While reading Nnedi Okorafor’s Binti, I paused to mull over the use of “force field” on the second page. She wasn’t using in the accepted sense, which is usually a nonsensical energy defense shield against attacks. At least at the moment, these force fields seem improbable. The word “force,” in this case, probably refers to some military sense, as in the Air Force.

See the source imageIt probably does not refer to force in the scientific sense of something that place a force upon a mass to cause it to accelerate. It usually absorbs energy and somehow sustains damage as a physical object might although who knows why it should do so if there’s nothing physical to damage. Perhaps the excess energy in fed into some device that can only absorb so much energy. But usually there’s a percentage loss or gain. “Shields are at 47%, Captain!” Whatever that means. I suppose we know that 60% is a barely passing grade in school, so we feel safe until it drops to the dreaded 59%.  “We can only sustain one more hit!” is a little more clear if a little less scientific seeming.

Here’s Okorafor’s usage:

“Once on, the transporter worked better when I didn’t touch it.... When nothing moved, I chanced giving the two large suitcases sitting atop the force field a shove. They moved smoothly and I breathed a sigh of relief.”

This is a “transporter” that apparently moves things via a force field, which is clearly not a defensive energy structure but perhaps a more scientific (or scientific seeming) than the military one used in SF. What is it?

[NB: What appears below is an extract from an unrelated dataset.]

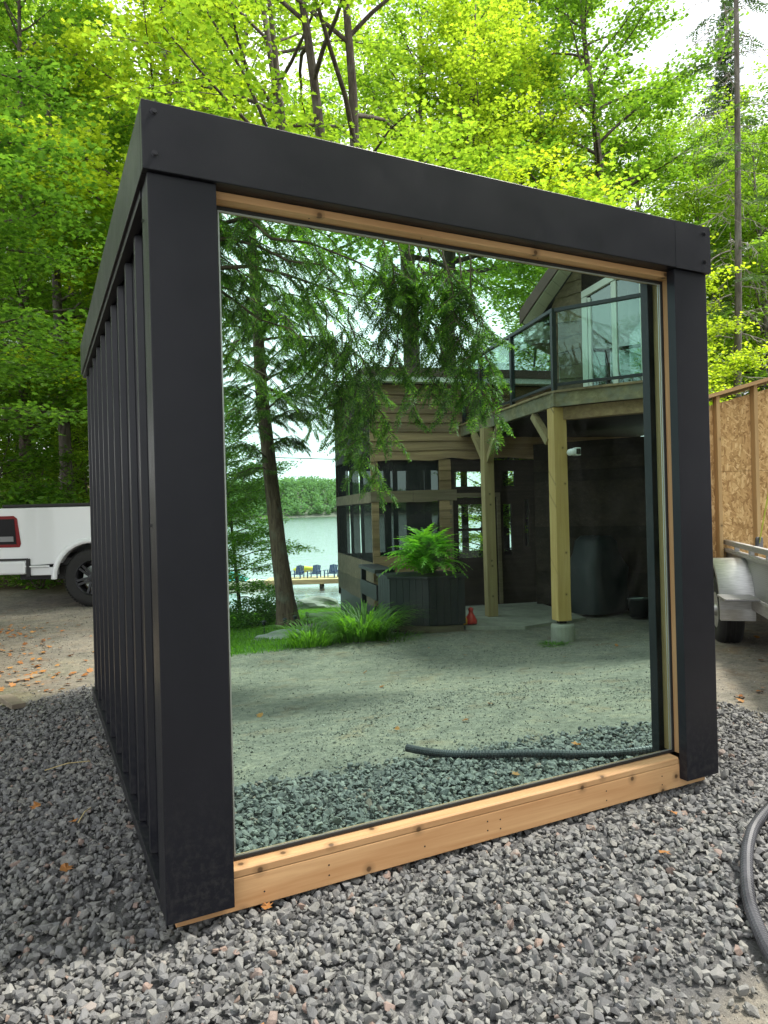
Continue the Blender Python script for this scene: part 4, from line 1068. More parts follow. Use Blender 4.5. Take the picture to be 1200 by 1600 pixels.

We have magnetic fields, which we visualized in grade school by dumping iron filings on a sheet of paper which had a magnet underneath it—all of those semi-circles converging at the poles. The earth has its own magnetic field which we can see in a few ways: 1) a compass points to the poles by aligning with the fields in more the same way an iron filing does on a sheet of paper. 2) The aurora borealis or the northern lights is a light show you get when the earth is bombarded by a lot of sun radiation and it all gets funneled into the poles where it interacts with the atmosphere. “That’s a force field!” someone might cry enthusiastically. Yeah, it sort of is. Except there are no atmospheres surrounding space ships and force fields explode physical objects and lasers.

But clearly this is something that transports. You might think of gravity as a field with just one pole, where the closer it get to the gravitational object, the greater the gravity. The closest I could imagine would be an object works the opposite of a gravitational field. Imagine a planet that didn’t hold you down but shoved you away. To transport, it would need to first overcome gravity (to get off the ground) and then match it so it can hover. Cool concept. Since we’re dealing with acceleration, I doubt it could come off smoothly.

But then in order to move the luggage, you have to move the force field which is the tricky part. How do you do that? It is a field, which means it acts the same in all directions. As you approach it, it pushes you away. Luckily, you have the earth and friction on your side, but unwary children might get knocked down. You might have to lean toward it—at least initially—to get it moving.

But how do you turn and stop it? With great difficulty. With it on, it’d be a little like trying to guide a ball rolling downhill in that you aren’t maintaining the ball’s movement but guiding or herding. You might just turn it off and let friction stop it, and then on again once you change directions.

But how does it generate a field? Magnetism does so via the movement of electrons, or aligning unpaired electrons. Gravity works by the proximity of masses. But this does the opposite of gravity. There used to be the staple of SF of having “anti-gravity” devices in your equipment—whatever that was. Perhaps they made a things have a negative mass. If so, how do you neutralize the effect since it is usually not behaving as if it were acted on by a force? I have no answer for that.

Crazier still, the luggage is sitting on top of the transporter, so could it actually be a part of the transporter’s “system”—a term meant to include the luggage as part of what acts outward, of what pushes things away? Yet the luggage is on the outside and should be one of the things pushed away. Could it be levitated, just as the transporter levitates? Possibly, but what then would be the point since the expenditure of energy would likely be wasted? Why not use a cart? And levitation would be in a precarious situation should the transporter change directions... unless the force field were bowl-shaped to help keep objects centered on top.

Maybe someone else has a better idea how this force field works. Interesting to speculate on, nonetheless.